London Symphony Orchestra’s LSO Live label releases sixteen albums mastered specifically for iTunes

The London Symphony Orchestra’s LSO Live label is thrilled to release sixteen albums mastered specifically with iTunes in mind, delivering the music to listeners exactly the way the artists and recording engineers intended. The albums include Valery Gergiev’s new recording of Rachmaninov’s Symphonic Dances, Sir Colin Davis conducting Holst’s The Planets, Bernard Haitink’s acclaimed Beethoven Symphony cycle and some of the best known titles in the LSO Live catalogue. These new recordings, Mastered for iTunes, use high-resolution sourced audio to provide fans with an incredibly rich listening experience.
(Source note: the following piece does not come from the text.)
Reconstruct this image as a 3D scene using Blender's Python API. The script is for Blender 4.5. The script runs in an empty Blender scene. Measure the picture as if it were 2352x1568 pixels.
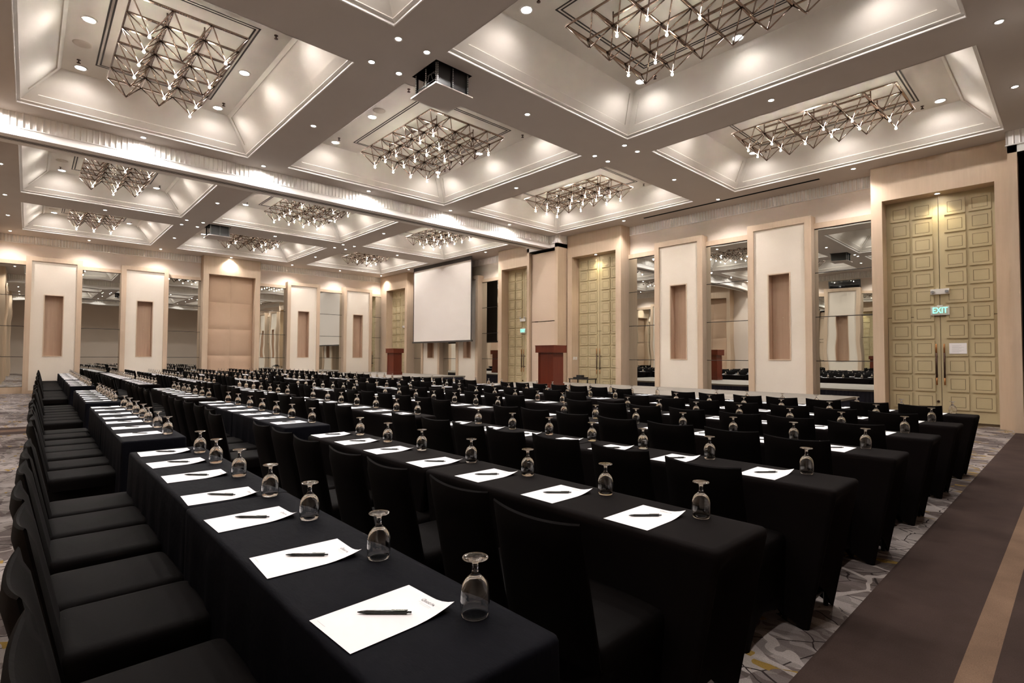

James Mallinson, producer for LSO Live states, ‘Mastered for iTunes is a clever way to use modern production techniques and technology to improve the experience for listeners. Bypassing the inadequacies of CD-quality masters and focusing on the way people listen to music today allows us to produce recordings which are far more natural.’

The pursuit of the best sound quality has always been as important to LSO Live as reaching wider audiences. The label’s recordings are made over several live performances using the very latest technology. They are then edited together to produce masters that combine the refinement of studio recordings with the vitality and excitement of live music making. Mastered for iTunes allows music to retain more of the dynamic range and energy of live performance, together with the transparency of modern high-resolution recording.

LSO Live was the first classical label to make its entire catalogue available on iTunes. The label, which was launched in 2000 and is wholly owned by the London Symphony Orchestra, also releases new recordings in the Super Audio CD format. LSO Live records extensively with the LSO’s Principal Conductor Valery Gergiev as well as Sir Colin Davis and Bernard Haitink. It won its first Grammy Awards in 2002 and has since collected numerous international prizes including Gramophone Awards, Classical Brits and BBC Music Magazine Awards.